-- START Supplied records --

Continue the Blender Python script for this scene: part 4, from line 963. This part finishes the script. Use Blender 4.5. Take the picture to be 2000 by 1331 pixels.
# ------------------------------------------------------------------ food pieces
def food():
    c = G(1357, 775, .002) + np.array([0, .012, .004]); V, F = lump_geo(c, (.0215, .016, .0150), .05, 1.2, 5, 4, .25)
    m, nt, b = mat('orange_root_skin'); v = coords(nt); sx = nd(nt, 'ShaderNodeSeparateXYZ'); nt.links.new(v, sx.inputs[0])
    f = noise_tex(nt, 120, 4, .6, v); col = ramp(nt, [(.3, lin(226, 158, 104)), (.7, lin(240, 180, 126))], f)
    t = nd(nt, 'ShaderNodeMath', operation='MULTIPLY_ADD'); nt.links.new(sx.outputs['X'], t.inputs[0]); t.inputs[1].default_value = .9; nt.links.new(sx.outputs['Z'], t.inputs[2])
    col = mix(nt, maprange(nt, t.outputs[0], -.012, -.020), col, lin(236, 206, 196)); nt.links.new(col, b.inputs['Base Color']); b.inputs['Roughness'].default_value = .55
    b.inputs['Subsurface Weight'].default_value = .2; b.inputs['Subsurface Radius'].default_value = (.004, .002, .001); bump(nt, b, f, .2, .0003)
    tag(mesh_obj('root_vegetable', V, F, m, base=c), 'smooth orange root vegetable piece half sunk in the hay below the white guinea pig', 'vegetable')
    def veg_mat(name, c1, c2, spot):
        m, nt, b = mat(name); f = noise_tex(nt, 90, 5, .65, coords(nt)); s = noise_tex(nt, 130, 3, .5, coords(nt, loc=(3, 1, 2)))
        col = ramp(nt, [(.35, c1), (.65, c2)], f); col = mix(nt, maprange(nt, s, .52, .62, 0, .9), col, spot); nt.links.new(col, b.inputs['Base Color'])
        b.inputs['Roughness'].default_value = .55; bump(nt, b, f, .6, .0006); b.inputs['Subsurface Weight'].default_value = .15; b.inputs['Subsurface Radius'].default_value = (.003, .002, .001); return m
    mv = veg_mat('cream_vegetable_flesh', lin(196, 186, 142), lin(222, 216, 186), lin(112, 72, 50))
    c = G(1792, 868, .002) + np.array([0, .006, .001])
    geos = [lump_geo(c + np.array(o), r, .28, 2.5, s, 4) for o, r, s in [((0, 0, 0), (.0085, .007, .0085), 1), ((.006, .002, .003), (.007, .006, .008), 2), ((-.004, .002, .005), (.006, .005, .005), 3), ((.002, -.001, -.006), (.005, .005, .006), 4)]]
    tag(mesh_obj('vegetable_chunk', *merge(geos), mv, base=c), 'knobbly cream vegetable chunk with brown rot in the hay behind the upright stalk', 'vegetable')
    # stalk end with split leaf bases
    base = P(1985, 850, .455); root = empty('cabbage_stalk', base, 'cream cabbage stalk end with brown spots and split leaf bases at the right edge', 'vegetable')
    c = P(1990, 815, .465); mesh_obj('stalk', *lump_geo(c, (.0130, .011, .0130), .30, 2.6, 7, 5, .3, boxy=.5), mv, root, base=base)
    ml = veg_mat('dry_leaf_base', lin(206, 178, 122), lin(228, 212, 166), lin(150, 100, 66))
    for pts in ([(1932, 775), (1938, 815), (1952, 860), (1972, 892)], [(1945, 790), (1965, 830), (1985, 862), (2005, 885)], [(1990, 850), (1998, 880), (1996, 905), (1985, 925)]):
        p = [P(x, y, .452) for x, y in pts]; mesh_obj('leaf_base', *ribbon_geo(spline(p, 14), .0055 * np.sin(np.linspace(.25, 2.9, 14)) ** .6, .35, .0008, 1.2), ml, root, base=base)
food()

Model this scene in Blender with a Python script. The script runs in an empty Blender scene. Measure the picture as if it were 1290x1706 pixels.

-- END Supplied records --

Quote every entry exactly.

Output for this exercise:
Continue the Blender Python script for this scene: part 4, from line 963. This part finishes the script. Use Blender 4.5. Take the picture to be 2000 by 1331 pixels.
# ------------------------------------------------------------------ food pieces
def food():
    c = G(1357, 775, .002) + np.array([0, .012, .004]); V, F = lump_geo(c, (.0215, .016, .0150), .05, 1.2, 5, 4, .25)
    m, nt, b = mat('orange_root_skin'); v = coords(nt); sx = nd(nt, 'ShaderNodeSeparateXYZ'); nt.links.new(v, sx.inputs[0])
    f = noise_tex(nt, 120, 4, .6, v); col = ramp(nt, [(.3, lin(226, 158, 104)), (.7, lin(240, 180, 126))], f)
    t = nd(nt, 'ShaderNodeMath', operation='MULTIPLY_ADD'); nt.links.new(sx.outputs['X'], t.inputs[0]); t.inputs[1].default_value = .9; nt.links.new(sx.outputs['Z'], t.inputs[2])
    col = mix(nt, maprange(nt, t.outputs[0], -.012, -.020), col, lin(236, 206, 196)); nt.links.new(col, b.inputs['Base Color']); b.inputs['Roughness'].default_value = .55
    b.inputs['Subsurface Weight'].default_value = .2; b.inputs['Subsurface Radius'].default_value = (.004, .002, .001); bump(nt, b, f, .2, .0003)
    tag(mesh_obj('root_vegetable', V, F, m, base=c), 'smooth orange root vegetable piece half sunk in the hay below the white guinea pig', 'vegetable')
    def veg_mat(name, c1, c2, spot):
        m, nt, b = mat(name); f = noise_tex(nt, 90, 5, .65, coords(nt)); s = noise_tex(nt, 130, 3, .5, coords(nt, loc=(3, 1, 2)))
        col = ramp(nt, [(.35, c1), (.65, c2)], f); col = mix(nt, maprange(nt, s, .52, .62, 0, .9), col, spot); nt.links.new(col, b.inputs['Base Color'])
        b.inputs['Roughness'].default_value = .55; bump(nt, b, f, .6, .0006); b.inputs['Subsurface Weight'].default_value = .15; b.inputs['Subsurface Radius'].default_value = (.003, .002, .001); return m
    mv = veg_mat('cream_vegetable_flesh', lin(196, 186, 142), lin(222, 216, 186), lin(112, 72, 50))
    c = G(1792, 868, .002) + np.array([0, .006, .001])
    geos = [lump_geo(c + np.array(o), r, .28, 2.5, s, 4) for o, r, s in [((0, 0, 0), (.0085, .007, .0085), 1), ((.006, .002, .003), (.007, .006, .008), 2), ((-.004, .002, .005), (.006, .005, .005), 3), ((.002, -.001, -.006), (.005, .005, .006), 4)]]
    tag(mesh_obj('vegetable_chunk', *merge(geos), mv, base=c), 'knobbly cream vegetable chunk with brown rot in the hay behind the upright stalk', 'vegetable')
    # stalk end with split leaf bases
    base = P(1985, 850, .455); root = empty('cabbage_stalk', base, 'cream cabbage stalk end with brown spots and split leaf bases at the right edge', 'vegetable')
    c = P(1990, 815, .465); mesh_obj('stalk', *lump_geo(c, (.0130, .011, .0130), .30, 2.6, 7, 5, .3, boxy=.5), mv, root, base=base)
    ml = veg_mat('dry_leaf_base', lin(206, 178, 122), lin(228, 212, 166), lin(150, 100, 66))
    for pts in ([(1932, 775), (1938, 815), (1952, 860), (1972, 892)], [(1945, 790), (1965, 830), (1985, 862), (2005, 885)], [(1990, 850), (1998, 880), (1996, 905), (1985, 925)]):
        p = [P(x, y, .452) for x, y in pts]; mesh_obj('leaf_base', *ribbon_geo(spline(p, 14), .0055 * np.sin(np.linspace(.25, 2.9, 14)) ** .6, .35, .0008, 1.2), ml, root, base=base)
food()

Model this scene in Blender with a Python script. The script runs in an empty Blender scene. Measure the picture as if it were 1290x1706 pixels.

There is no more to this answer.